Army fires tank-killing robots armed with Javelin missiles
The U.S. Army will soon operate robots able to destroy enemy armored vehicles with anti-tank missiles, surveil warzones under heavy enemy fire and beam back identified targeting details in seconds due to rapid progress with several new armed robot programs.
Several of the new platforms now operate with a Kongsberg-built first-of-its-kind wireless fire control architecture for a robotic armored turret with machine guns, Javelin Anti-Tank Missiles and robot-mounted 30mm cannon selected by the Army to arm its fast-emerging Robotic Combat Vehicles. These now-in-development robotic systems are intended to network with manned vehicles in high-risk combat operations.
The fast-evolving concept is to optimize state-of-the-art networking between manned armored vehicles operating in a command and control capacity and forward-positioned armed robots capable of testing enemy defenses, performing surveillance under enemy fire or simply firing upon and destroying enemy targets when directed by humans.
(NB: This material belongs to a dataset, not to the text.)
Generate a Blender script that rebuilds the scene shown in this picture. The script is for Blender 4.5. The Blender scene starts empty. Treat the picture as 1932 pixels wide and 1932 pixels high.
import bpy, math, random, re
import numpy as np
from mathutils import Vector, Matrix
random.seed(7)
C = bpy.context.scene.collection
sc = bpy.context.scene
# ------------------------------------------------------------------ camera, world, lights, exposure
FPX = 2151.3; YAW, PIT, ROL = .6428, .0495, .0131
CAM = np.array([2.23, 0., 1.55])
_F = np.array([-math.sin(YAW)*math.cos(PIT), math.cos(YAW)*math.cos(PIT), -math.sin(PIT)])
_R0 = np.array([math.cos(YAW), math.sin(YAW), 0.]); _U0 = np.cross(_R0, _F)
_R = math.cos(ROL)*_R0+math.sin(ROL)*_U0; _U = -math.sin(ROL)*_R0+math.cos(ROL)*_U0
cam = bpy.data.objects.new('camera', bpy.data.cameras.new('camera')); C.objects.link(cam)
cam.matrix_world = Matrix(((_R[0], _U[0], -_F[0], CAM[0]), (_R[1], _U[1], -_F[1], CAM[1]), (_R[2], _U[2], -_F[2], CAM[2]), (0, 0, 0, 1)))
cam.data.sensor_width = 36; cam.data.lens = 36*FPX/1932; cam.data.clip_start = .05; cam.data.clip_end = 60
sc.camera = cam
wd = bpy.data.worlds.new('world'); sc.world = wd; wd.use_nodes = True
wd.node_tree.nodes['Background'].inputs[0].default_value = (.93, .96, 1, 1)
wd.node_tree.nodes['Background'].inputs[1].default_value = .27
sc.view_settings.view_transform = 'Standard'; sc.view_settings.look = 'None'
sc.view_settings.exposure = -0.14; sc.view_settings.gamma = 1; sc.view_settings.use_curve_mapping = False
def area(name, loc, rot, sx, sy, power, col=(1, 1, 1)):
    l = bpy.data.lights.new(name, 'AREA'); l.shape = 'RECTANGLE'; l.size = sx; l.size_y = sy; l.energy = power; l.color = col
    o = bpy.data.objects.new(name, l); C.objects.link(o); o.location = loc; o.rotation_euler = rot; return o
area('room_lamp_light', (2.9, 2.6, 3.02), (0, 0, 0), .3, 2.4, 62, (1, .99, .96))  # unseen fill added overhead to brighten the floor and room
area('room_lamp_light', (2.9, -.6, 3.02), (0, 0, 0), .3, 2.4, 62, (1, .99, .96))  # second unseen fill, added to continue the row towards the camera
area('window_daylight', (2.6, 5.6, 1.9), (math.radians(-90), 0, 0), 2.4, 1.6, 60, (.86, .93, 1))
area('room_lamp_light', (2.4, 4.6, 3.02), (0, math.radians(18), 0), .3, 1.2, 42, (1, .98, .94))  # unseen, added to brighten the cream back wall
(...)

Made by Kongsberg, the MCT-30 turret is the first remotely-operated turret to be qualified and fielded in the United States, and a wireless fire-control has been demonstrated in ongoing testing. The system recently demonstrated “secure transmissions of video and fire-control data including command signals over radio from the weapon station and the missile,” a Kongsberg statement says. A similar demo for the RCV-Medium is slated for next year.